STORED DATA:
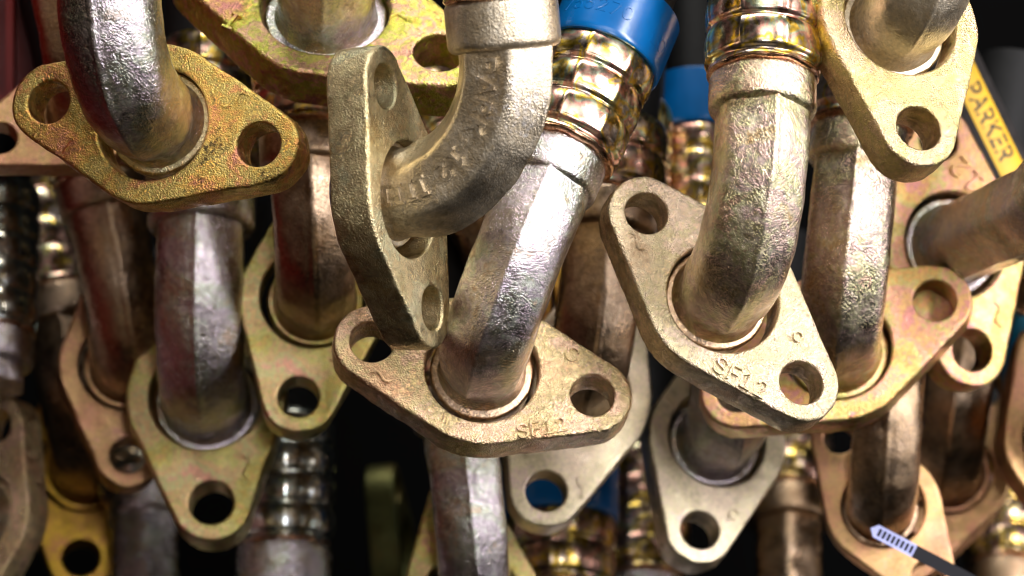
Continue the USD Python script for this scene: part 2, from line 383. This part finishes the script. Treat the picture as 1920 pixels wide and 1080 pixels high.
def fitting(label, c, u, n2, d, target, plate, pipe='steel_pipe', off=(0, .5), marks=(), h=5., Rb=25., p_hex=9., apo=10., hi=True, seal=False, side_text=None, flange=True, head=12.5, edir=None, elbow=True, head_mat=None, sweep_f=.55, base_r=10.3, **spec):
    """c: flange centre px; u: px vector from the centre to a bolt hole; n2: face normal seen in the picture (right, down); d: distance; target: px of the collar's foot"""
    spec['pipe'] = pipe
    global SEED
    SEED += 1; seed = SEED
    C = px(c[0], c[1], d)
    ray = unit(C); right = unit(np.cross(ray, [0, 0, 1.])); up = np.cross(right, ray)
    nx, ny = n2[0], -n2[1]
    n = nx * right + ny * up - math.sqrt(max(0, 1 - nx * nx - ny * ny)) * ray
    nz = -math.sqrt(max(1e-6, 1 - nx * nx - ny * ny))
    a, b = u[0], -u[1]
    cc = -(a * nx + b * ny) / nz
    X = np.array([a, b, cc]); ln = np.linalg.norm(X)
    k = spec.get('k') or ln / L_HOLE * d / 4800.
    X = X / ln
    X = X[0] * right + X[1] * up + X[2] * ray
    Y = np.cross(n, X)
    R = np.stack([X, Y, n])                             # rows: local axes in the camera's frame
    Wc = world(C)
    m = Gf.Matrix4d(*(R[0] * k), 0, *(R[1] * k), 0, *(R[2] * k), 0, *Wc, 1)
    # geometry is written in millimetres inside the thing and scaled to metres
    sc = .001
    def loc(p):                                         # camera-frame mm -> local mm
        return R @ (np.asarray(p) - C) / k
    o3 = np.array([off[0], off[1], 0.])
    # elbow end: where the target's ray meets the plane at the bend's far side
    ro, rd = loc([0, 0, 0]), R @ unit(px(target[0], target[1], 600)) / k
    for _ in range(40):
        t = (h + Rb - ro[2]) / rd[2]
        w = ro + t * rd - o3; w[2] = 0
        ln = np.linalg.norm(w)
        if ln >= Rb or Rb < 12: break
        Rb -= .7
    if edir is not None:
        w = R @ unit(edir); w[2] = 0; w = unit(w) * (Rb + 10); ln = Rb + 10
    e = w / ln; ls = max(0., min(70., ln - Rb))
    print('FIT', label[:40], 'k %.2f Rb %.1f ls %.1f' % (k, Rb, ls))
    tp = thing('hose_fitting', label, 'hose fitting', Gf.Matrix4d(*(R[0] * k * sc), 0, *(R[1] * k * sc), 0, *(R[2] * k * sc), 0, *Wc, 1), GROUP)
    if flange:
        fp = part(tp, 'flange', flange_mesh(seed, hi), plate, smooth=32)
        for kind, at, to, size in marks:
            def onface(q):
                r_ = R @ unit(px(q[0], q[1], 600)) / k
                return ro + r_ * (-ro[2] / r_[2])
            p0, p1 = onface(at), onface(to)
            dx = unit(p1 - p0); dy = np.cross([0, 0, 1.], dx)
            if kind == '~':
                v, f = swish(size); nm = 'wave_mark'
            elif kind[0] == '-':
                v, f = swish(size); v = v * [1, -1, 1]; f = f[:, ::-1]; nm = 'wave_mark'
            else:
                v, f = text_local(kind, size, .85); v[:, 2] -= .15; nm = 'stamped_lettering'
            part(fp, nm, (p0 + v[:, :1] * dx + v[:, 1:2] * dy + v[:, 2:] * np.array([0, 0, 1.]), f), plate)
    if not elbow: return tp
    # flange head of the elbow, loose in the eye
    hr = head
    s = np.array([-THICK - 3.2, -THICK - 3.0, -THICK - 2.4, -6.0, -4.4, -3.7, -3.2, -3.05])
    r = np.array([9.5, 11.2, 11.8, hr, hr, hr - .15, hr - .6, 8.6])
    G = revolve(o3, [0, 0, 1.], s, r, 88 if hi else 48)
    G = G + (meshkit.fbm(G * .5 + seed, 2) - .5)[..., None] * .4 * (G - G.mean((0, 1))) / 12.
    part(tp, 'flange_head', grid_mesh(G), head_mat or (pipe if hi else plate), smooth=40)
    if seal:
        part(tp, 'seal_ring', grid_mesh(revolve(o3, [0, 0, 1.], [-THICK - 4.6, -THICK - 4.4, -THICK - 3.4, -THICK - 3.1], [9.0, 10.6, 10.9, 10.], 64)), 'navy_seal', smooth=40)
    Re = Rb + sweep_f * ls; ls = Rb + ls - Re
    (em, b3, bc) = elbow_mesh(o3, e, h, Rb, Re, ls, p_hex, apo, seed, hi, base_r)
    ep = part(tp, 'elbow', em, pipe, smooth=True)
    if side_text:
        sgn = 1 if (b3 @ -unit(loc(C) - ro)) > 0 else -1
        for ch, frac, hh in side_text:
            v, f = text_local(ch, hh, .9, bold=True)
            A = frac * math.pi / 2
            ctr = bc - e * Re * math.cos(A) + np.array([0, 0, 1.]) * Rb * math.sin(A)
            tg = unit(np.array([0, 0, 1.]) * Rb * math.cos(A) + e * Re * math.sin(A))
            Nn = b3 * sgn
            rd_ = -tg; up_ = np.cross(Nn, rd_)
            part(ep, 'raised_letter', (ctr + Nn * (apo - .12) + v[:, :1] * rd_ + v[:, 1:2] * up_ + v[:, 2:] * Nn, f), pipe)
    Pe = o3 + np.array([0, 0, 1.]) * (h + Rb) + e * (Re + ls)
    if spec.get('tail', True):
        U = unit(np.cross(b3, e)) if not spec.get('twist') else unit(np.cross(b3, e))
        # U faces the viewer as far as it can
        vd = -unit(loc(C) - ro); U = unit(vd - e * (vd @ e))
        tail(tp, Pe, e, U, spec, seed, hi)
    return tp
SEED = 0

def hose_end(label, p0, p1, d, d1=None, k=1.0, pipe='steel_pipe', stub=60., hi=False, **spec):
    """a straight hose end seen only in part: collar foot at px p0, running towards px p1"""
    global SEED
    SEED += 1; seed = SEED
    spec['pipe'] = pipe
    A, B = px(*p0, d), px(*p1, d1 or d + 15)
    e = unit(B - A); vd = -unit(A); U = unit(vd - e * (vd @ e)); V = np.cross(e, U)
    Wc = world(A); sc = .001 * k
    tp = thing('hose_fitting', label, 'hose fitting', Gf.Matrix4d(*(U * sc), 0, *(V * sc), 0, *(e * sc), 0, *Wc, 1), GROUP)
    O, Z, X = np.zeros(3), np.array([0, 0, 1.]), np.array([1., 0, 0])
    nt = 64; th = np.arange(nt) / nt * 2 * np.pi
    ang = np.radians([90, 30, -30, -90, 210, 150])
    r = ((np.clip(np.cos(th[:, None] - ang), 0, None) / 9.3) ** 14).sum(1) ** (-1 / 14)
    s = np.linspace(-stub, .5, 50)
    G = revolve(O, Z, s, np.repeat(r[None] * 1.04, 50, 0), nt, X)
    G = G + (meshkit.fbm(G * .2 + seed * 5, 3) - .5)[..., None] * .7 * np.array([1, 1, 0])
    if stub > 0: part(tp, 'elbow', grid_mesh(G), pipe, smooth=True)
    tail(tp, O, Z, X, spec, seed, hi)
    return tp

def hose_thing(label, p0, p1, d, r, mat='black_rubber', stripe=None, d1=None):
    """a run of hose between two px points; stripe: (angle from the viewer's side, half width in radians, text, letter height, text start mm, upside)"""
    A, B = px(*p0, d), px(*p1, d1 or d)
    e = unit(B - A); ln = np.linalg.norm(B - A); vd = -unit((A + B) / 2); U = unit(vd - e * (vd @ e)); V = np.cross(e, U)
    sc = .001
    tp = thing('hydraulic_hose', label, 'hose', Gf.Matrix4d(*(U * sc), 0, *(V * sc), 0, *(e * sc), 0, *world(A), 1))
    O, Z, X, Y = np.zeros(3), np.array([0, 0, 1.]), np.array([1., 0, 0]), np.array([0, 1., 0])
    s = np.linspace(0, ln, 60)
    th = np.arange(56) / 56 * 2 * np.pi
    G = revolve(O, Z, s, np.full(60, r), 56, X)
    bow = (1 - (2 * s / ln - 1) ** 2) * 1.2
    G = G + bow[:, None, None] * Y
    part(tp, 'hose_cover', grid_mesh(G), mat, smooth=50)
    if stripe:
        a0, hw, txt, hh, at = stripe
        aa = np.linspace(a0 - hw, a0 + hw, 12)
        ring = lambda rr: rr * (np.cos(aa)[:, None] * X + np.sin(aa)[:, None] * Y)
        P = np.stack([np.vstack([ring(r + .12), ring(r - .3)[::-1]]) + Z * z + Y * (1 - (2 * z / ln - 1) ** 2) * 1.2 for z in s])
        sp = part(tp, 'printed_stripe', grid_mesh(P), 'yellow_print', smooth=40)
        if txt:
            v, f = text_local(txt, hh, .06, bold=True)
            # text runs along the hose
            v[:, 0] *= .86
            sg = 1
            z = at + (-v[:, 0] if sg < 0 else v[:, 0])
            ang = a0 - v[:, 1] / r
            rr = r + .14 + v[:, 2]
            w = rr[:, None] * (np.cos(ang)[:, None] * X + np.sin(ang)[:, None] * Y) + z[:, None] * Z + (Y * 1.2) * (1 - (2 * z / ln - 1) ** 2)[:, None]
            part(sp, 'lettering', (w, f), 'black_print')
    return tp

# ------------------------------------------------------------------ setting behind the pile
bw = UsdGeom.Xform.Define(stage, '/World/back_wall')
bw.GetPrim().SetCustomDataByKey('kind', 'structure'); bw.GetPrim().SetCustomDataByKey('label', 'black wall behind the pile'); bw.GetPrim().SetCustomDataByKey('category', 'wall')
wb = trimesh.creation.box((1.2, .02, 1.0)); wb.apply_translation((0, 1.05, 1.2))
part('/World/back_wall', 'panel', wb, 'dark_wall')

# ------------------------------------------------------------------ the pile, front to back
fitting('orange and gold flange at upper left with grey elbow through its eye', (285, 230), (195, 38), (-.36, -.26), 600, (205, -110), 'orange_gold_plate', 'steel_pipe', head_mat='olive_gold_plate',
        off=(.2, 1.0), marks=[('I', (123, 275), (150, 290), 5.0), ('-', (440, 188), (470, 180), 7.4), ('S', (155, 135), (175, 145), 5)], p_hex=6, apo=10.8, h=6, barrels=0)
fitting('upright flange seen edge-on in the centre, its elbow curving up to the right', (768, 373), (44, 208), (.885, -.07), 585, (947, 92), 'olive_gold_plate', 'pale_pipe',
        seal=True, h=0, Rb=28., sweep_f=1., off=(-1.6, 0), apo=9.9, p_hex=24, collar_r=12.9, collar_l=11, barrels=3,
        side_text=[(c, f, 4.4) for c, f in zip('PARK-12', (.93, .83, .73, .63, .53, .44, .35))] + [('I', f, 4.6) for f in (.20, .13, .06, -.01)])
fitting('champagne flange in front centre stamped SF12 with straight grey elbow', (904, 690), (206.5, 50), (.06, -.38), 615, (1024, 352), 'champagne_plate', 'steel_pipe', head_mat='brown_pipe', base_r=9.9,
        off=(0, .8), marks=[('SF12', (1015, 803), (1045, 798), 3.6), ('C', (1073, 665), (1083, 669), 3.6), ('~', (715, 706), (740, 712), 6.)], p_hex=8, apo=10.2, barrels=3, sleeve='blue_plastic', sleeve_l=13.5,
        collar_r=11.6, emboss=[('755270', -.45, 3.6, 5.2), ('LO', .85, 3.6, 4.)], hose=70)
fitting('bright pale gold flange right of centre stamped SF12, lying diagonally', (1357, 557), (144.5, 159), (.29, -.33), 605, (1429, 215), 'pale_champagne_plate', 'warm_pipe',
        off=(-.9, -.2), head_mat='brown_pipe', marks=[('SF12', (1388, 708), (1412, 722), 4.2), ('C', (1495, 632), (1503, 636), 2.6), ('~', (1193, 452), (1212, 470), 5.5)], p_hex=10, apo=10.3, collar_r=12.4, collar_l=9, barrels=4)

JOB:
Go through the material above and copy each line that has the word "picture".

WRITTEN REPLY:
Continue the USD Python script for this scene: part 2, from line 383. This part finishes the script. Treat the picture as 1920 pixels wide and 1080 pixels high.
    """c: flange centre px; u: px vector from the centre to a bolt hole; n2: face normal seen in the picture (right, down); d: distance; target: px of the collar's foot"""